* _WHAT IS REQUIRED_:
Please set down all the lines beneath this one exactly, without the pictures.

* _INFORMATION SHOWN_:
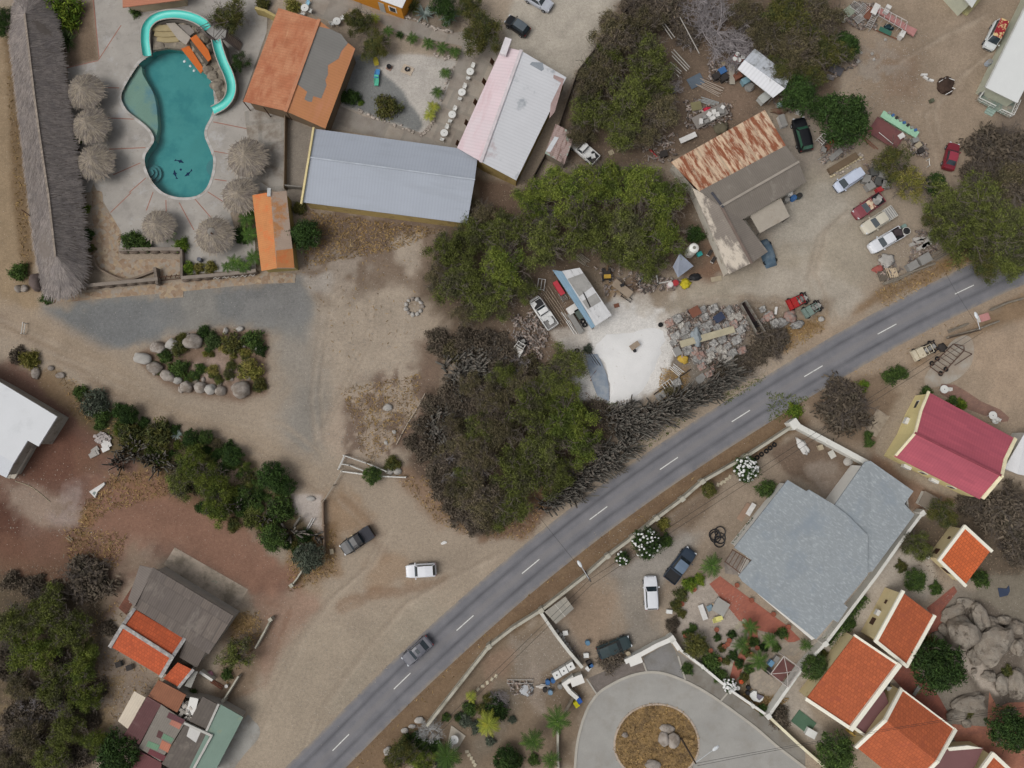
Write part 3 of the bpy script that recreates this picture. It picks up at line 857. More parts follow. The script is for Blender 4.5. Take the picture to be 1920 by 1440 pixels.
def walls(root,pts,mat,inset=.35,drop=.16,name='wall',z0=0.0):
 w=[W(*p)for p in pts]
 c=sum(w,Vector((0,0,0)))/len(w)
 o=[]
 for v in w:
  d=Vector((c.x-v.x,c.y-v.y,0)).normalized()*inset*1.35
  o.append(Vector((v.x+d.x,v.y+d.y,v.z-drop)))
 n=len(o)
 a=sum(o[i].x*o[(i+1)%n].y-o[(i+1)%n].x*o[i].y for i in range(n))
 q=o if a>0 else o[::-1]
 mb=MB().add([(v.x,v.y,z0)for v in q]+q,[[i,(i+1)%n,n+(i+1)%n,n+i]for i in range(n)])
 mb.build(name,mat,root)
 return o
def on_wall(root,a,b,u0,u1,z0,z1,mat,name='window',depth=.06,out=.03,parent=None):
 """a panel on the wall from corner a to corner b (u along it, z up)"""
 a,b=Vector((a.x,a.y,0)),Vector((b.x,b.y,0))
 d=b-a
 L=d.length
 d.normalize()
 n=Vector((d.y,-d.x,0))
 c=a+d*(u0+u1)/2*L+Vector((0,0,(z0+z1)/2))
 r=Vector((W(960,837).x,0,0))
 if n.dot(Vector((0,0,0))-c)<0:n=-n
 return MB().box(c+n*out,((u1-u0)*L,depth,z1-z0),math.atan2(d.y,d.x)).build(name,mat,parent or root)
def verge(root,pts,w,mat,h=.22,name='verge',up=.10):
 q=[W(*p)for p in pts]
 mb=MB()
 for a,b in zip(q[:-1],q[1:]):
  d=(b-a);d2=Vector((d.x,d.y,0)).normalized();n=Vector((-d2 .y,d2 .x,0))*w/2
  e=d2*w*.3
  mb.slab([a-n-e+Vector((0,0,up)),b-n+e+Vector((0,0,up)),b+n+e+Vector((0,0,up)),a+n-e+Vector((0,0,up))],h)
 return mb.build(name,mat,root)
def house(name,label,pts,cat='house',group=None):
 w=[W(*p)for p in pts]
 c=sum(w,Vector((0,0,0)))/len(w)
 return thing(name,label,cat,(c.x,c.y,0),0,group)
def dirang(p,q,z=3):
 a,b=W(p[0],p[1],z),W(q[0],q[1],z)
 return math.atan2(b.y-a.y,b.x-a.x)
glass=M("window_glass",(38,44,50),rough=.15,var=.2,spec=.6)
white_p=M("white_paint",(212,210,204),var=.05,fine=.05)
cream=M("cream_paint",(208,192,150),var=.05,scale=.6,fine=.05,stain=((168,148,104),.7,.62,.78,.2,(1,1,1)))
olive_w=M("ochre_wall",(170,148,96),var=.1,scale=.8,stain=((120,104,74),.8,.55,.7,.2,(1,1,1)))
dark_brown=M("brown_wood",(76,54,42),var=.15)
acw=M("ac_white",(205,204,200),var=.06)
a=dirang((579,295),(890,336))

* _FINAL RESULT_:
Write part 3 of the bpy script that recreates this picture. It picks up at line 857. More parts follow. The script is for Blender 4.5. Take the picture to be 1920 by 1440 pixels.
def walls(root,pts,mat,inset=.35,drop=.16,name='wall',z0=0.0):
 w=[W(*p)for p in pts]
 c=sum(w,Vector((0,0,0)))/len(w)
 o=[]
 for v in w:
  d=Vector((c.x-v.x,c.y-v.y,0)).normalized()*inset*1.35
  o.append(Vector((v.x+d.x,v.y+d.y,v.z-drop)))
 n=len(o)
 a=sum(o[i].x*o[(i+1)%n].y-o[(i+1)%n].x*o[i].y for i in range(n))
 q=o if a>0 else o[::-1]
 mb=MB().add([(v.x,v.y,z0)for v in q]+q,[[i,(i+1)%n,n+(i+1)%n,n+i]for i in range(n)])
 mb.build(name,mat,root)
 return o
def on_wall(root,a,b,u0,u1,z0,z1,mat,name='window',depth=.06,out=.03,parent=None):
 """a panel on the wall from corner a to corner b (u along it, z up)"""
 a,b=Vector((a.x,a.y,0)),Vector((b.x,b.y,0))
 d=b-a
 L=d.length
 d.normalize()
 n=Vector((d.y,-d.x,0))
 c=a+d*(u0+u1)/2*L+Vector((0,0,(z0+z1)/2))
 r=Vector((W(960,837).x,0,0))
 if n.dot(Vector((0,0,0))-c)<0:n=-n
 return MB().box(c+n*out,((u1-u0)*L,depth,z1-z0),math.atan2(d.y,d.x)).build(name,mat,parent or root)
def verge(root,pts,w,mat,h=.22,name='verge',up=.10):
 q=[W(*p)for p in pts]
 mb=MB()
 for a,b in zip(q[:-1],q[1:]):
  d=(b-a);d2=Vector((d.x,d.y,0)).normalized();n=Vector((-d2 .y,d2 .x,0))*w/2
  e=d2*w*.3
  mb.slab([a-n-e+Vector((0,0,up)),b-n+e+Vector((0,0,up)),b+n+e+Vector((0,0,up)),a+n-e+Vector((0,0,up))],h)
 return mb.build(name,mat,root)
def house(name,label,pts,cat='house',group=None):
 w=[W(*p)for p in pts]
 c=sum(w,Vector((0,0,0)))/len(w)
 return thing(name,label,cat,(c.x,c.y,0),0,group)
def dirang(p,q,z=3):
 a,b=W(p[0],p[1],z),W(q[0],q[1],z)
 return math.atan2(b.y-a.y,b.x-a.x)
glass=M("window_glass",(38,44,50),rough=.15,var=.2,spec=.6)
white_p=M("white_paint",(212,210,204),var=.05,fine=.05)
cream=M("cream_paint",(208,192,150),var=.05,scale=.6,fine=.05,stain=((168,148,104),.7,.62,.78,.2,(1,1,1)))
olive_w=M("ochre_wall",(170,148,96),var=.1,scale=.8,stain=((120,104,74),.8,.55,.7,.2,(1,1,1)))
dark_brown=M("brown_wood",(76,54,42),var=.15)
acw=M("ac_white",(205,204,200),var=.06)
a=dirang((579,295),(890,336))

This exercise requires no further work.